There's something so mesmerising about Colson Whitehead's writing. I wondered what he'd do to follow his harrowing epic of slavery, The Underground Railroad, and this is it - a shorter, slimmer novel than its predecessor. (He's since written another, during lockdown - Harlem Shuffle). Both The Underground Railroad and The Nickel Boys were awarded the Pulitzer Prize, making Whitehead the fourth American writer to win this prestigious award twice.
While The Underground Railroad employs magical realism in its portrayal of the escape routes for slaves in the southern states, imagining an actual secret underground rail network with tunnels, stations, sidings and escape hatches to the surface, we're in realistic territory here. The story is simpler, yet every bit as gripping.
We follow the fortunes of Elwood Curtis, a bright African-American boy brought up in Florida by his grandmother, "a slight humming-bird of a woman who conducted herself in everything with furious purpose", to be serious, responsible and ambitious. It's the 1960s, when segregation under the Jim Crow laws has only recently ended, not yet to much effect. Scholarly, teaching himself from the single volume of an encyclopaedia that comes his way by chance, and inspired by the speeches of Martin Luther King, which he plays repeatedly from the single record he owns, Elwood vows always to follow the great man's guidance. Once, attending a demonstration for which he's later punished by his grandmother, he "felt closer to himself for a moment". Helped by a teacher who sees his intelligence and ambition, he wins a scholarship to a college founded to help young people from poor backgrounds. But his ambition is immediately thwarted when, hitching a lift for his first journey to the college, he's unfairly implicated in car theft and with no more than minimal investigation sent to a harsh reform school, Nickel.
Endearingly idealistic, Elwood vows even here to make the best of his situation, earn points for good conduct and to be released as early as possible. But the school's promises are hollow ones. The story's split structure moves us forward to the nineteen-eighties, where we learn that excavations of the school's old site prior to the construction of an office park and lunch plaza have revealed not only graves marked perfunctorily by crosses but other human bodies as well. "Even in death, the boys were trouble." Elwood, apparently, has weathered his ordeal, building a new life and a successful business, yet the scars remain. The discovery of the bodies prompts a small group of former inmates either to hide or excavate their own archaeology.
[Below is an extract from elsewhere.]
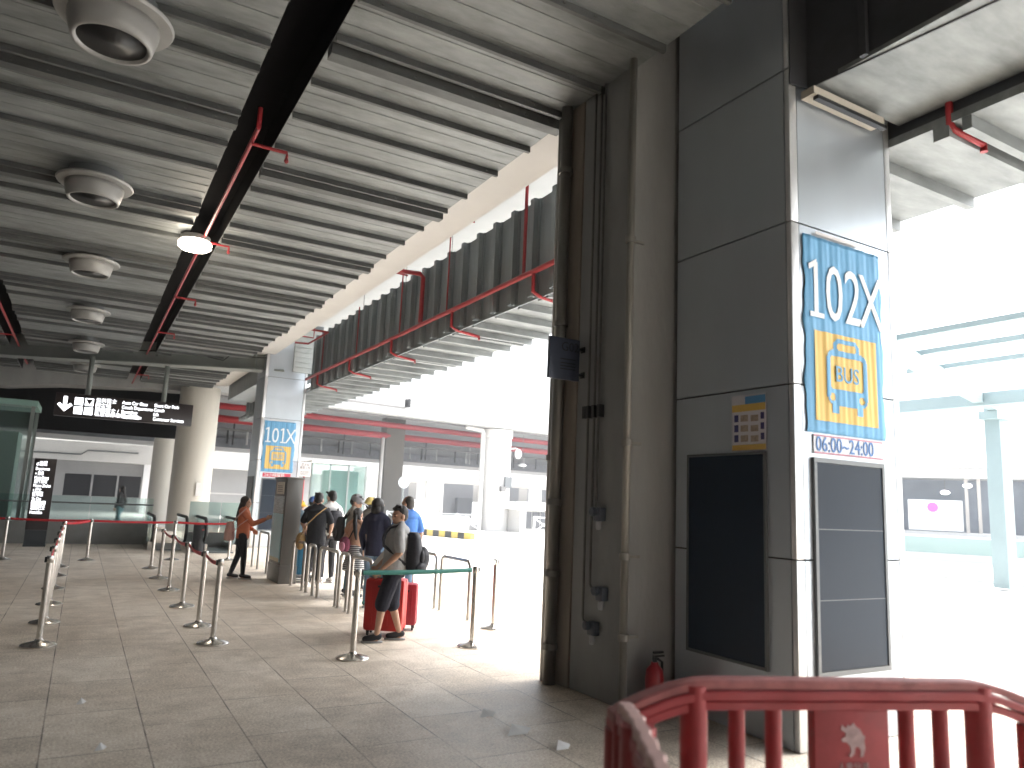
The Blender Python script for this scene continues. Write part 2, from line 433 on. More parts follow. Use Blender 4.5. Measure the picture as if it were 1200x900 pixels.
# concrete cross beam carrying the hanging sign
t = thing('cross_beam', 'grey steel cross beam with a drooping cable, carrying the hanging direction sign', 'beam', (5.3, 24.65, 5.66), math.atan2(3.55, -8.1) - math.pi)
m = MB(); m.box(-11.5, 0, .06, .3, .06, .74); m.build('web', PAINTG, t)
m = MB(); m.box(-11.5, .06, -.1, .5, 0, .058); m.build('flange', PAINTG, t)
m = MB()
for x in (-.25, -.9): m.box(x - .03, x + .03, -.06, .058, .06, .74)
m.build('stiffener', PAINTG, t)
cb = []
for i in range(25):
    x = -6.2 + i * .24; cb.append((x, -.12, .62 - .22 * abs(math.sin(i * .21)) - (.25 if 14 < i < 19 else 0)))
m = MB(); m.tube(cb, .018, 6); m.build('cable', BLACKR, t, smooth=True)
t = thing('transfer_beam', 'dim concrete beam across the hall behind the hanging sign', 'beam', (0, 34.6, 4.9))
m = MB(); m.raw([(-14, 0, .5), (-3, 0, .5), (-1.2, 0, .75), (2, 0, .95), (4, 0, 1), (4, 0, 1.5), (-14, 0, 1.5)], [tuple(range(7))])
o = m.build('soffit', CONC, t); md = o.modifiers.new('s', 'SOLIDIFY'); md.thickness = 1.2
m = MB(); m.box(-14, 4.2, 1.4, 1.7, -1, 2.2); m.build('back_plate', DARKST, t)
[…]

Moving back and forth in time, we experience daily life at Nickel - the meagre rations, the punishments and other abuses, the hard labour and the trips 'out back' from which some boys never return. Supposedly a school, it offers little educational stimulus to a bright and inquisitive boy like Elwood, and there is racial segregation here, as in the world outside - the new black arrivals are given clothing that's already threadbare. Of Elwood's friendship with the more cynical Jack Turner, Whitehead has said that these characters represent two different sides of his own personality: Elwood Curtis is "the optimistic or hopeful part of me that believes we can make the world a better place if we keep working at it", while Jack Turner represents "the cynical side that says no—this country is founded on genocide, murder and slavery, and it will always be that way." A long-kept secret about the escape from Nickel packs a powerful punch at the end.
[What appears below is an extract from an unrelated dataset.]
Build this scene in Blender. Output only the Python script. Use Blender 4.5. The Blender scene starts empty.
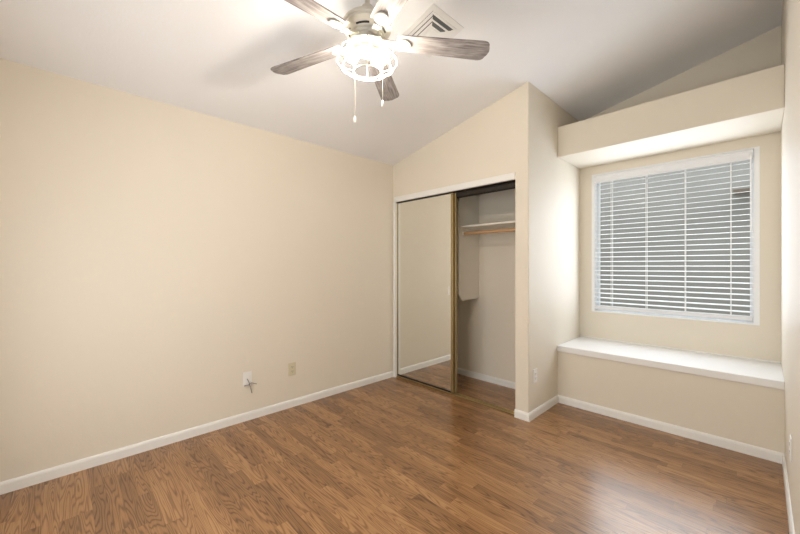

The Nickel Boys is based on a real reform school run by the state of Florida, the Arthur G Dozier School for Boys, subject to a similar investigation after the discovery of bodies, amounting now to some 81. My reading took place against a background of disturbing news from America: the overturning of abortion rights in some states, more mass shootings alongside plans to extend rights to gun ownership, while the hearing was in progress to investigate Trump's incitement of supporters to storm the Capitol. Sometimes the era of Jim Crow laws and the Ku Klux Klan doesn't seem all that long ago; in fact the KKK still exists, and the ugly, misogynist, white supremacist side of America is all too visible.
In spite of the grimness and its foundation in reality, The Nickel Boys somehow isn't an overwhelmingly bleak read - I think because of the hope, dignity and perseverance Elwood somehow manages to maintain, our total immersion in his world and our belief that he'll come through.
I'll certainly read more of Colson Whitehead. Next will be his latest, Harlem Shuffle.
The Nickel Boys is published by Doubleday.